Now I am sure many of the readers of this (if anyone reads it at all) will no doubt object to much of my thesis and call me a socialist thinking anti-American wonk. Actually, the system now in place guiding public education in this country is socialistic in the extreme. Each day begins with a call to patriotic glee with the pledge of allegiance. This ingrained mantra starts out the day for one and all and reminds us that we are in the bosom of the State which wants freedom and justice for all. In reality the day is dawning over yet another cycle of classes in which the teachers are required to color inside the lines of State Expectations and produce little compliant half educated order taking youth who will graduate with perhaps less knowledge and fewer skills, but who will be ready to enter the workforce (means of production) on the terms of the STATE. Worker bees one and all. Meanwhile the teachers and administrators are in daily terror of the overseers who wield enormous power to shake down a school district into conformity. Teachers are given an innocent enough looking curriculum, told to engage the students, and teach the essentials compliance. The sword of Damocles hangs above the heads of all who teach and the administrators to comply and shove students through standardized tests, measurements of annual learning progress, and when those don't reflect golden improvement, their jobs are waved in front of their faces.

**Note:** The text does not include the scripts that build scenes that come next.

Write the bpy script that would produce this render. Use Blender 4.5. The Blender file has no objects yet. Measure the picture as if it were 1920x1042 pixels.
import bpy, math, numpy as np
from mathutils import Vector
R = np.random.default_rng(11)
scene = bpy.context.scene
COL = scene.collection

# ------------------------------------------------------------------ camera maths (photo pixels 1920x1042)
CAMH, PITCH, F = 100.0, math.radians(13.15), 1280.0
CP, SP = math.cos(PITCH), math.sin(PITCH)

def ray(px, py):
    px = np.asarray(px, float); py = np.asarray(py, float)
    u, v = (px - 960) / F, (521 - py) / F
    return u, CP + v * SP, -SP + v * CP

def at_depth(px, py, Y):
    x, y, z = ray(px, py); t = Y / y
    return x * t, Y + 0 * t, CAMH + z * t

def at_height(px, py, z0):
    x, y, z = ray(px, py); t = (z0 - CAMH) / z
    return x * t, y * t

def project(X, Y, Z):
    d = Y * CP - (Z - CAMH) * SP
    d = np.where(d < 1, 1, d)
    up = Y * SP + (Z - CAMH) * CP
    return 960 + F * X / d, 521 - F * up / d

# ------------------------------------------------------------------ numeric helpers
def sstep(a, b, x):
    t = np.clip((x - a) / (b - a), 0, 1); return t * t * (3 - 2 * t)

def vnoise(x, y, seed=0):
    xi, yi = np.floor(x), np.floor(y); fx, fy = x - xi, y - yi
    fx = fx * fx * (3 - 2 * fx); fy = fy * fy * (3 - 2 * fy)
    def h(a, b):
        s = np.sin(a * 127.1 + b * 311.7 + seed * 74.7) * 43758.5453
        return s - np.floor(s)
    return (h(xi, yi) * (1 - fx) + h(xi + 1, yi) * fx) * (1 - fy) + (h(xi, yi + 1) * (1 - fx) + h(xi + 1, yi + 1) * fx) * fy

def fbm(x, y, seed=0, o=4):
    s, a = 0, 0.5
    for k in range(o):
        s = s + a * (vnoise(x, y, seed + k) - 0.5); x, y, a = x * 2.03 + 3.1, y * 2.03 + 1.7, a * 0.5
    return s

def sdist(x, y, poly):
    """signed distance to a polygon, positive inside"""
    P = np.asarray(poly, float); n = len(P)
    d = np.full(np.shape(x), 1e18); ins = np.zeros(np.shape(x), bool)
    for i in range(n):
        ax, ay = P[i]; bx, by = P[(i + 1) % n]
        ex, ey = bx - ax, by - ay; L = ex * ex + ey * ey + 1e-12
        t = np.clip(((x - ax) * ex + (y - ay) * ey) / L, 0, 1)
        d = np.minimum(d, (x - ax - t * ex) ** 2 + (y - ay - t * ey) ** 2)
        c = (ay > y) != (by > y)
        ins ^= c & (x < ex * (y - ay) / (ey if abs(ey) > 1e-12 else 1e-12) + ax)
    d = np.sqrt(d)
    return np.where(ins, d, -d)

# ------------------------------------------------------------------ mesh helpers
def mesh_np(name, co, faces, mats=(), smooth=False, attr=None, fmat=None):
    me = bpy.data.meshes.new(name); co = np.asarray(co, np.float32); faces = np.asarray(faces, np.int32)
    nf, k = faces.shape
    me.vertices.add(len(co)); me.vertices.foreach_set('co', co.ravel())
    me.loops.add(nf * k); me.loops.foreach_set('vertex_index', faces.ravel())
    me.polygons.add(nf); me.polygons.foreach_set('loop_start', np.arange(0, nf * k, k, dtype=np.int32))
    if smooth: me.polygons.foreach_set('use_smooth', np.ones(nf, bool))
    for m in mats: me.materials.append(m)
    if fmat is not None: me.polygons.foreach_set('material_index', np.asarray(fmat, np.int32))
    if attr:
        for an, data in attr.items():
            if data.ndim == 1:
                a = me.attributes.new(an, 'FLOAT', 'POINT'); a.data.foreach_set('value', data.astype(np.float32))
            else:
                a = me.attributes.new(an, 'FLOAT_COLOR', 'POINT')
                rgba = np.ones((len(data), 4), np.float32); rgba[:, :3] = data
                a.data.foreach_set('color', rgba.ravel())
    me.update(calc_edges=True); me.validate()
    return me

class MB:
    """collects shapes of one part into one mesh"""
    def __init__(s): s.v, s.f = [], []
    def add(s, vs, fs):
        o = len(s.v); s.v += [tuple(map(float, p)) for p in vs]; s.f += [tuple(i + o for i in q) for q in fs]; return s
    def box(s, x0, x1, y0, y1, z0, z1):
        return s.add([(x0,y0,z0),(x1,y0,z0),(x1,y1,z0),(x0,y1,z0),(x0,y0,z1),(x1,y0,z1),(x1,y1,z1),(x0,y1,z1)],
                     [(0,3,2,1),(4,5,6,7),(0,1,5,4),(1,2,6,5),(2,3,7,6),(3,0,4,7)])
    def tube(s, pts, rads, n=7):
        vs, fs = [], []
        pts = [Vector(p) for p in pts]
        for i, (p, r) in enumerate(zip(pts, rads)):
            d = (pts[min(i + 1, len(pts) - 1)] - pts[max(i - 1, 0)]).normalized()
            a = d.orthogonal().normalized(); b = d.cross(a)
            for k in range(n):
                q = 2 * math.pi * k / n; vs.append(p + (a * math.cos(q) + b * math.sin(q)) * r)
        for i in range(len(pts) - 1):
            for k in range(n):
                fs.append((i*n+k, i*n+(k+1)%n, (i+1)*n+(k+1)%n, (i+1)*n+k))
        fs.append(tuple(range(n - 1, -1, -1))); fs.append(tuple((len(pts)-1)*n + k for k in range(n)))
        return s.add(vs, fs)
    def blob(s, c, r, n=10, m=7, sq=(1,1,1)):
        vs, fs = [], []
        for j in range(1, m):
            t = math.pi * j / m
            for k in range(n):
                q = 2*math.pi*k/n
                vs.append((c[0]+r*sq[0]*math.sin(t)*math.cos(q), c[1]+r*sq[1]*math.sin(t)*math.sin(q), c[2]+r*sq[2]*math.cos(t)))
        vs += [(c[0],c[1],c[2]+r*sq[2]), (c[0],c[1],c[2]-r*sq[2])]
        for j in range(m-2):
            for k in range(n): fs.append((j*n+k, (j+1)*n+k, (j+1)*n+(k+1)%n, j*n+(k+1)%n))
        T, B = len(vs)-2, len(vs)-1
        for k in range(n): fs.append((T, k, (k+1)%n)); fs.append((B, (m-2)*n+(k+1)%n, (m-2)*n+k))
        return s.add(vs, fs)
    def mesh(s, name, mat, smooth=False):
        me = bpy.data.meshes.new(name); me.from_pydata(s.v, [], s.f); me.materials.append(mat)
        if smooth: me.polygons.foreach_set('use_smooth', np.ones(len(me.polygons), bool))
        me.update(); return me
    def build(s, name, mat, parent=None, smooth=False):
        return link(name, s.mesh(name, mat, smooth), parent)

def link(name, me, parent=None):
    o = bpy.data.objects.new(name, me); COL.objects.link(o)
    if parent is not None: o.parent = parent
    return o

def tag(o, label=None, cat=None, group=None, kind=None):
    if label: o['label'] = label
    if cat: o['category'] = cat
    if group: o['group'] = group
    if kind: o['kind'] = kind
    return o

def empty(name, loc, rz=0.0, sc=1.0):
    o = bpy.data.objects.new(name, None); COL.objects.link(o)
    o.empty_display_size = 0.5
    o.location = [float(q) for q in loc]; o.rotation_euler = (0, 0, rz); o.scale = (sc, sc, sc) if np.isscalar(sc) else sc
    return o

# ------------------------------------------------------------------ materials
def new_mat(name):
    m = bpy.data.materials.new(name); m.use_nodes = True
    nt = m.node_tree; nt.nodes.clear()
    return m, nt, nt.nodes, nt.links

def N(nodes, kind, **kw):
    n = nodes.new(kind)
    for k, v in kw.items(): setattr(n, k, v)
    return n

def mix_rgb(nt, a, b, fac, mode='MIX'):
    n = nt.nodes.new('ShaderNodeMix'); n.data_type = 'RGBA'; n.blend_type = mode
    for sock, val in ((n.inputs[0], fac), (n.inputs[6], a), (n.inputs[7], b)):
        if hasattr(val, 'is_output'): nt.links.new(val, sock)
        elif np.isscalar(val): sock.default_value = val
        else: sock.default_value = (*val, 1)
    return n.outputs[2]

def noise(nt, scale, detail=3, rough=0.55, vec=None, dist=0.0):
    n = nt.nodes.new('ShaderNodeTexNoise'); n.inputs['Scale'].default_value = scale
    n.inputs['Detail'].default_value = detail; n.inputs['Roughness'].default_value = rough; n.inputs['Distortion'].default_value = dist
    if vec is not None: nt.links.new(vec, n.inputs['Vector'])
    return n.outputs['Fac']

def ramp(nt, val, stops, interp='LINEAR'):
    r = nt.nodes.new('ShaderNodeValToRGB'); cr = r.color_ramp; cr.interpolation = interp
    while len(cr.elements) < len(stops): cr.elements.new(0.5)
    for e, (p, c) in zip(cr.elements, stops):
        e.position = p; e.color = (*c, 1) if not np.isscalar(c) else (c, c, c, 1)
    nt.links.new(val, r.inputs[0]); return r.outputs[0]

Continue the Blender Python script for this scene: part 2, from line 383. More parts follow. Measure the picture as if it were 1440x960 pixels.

So, what is the solution? Reinsertion of models like Gates' New School system and the framework of AVID incorporated. Teach to the genuine higher level values of reading, writing, collaboration, and, most of all, the hunger for Inquiry...a child who doesn't have any questions is a child who lacks the motive to learn. pestering teachers and administrators for doing the State's bidding and then blaming them (and parents) for low test scores when these mesmerized kids take endless assessments and don't achieve much is to miss the point: the whole system has got to evolve from post WWII insustrial education to more genuine frameworks of inquiry and collaboration so that these very kids will wind up in universities ready to be self-starters and not drones in the hive.
Tomorrow, I'll make the trek back to my classroom in a daily attempt to appear to be in compliance and all the while subverting my classroom into the path of inquiry and genuine thought.
I just can't stand to work in a factory anymore.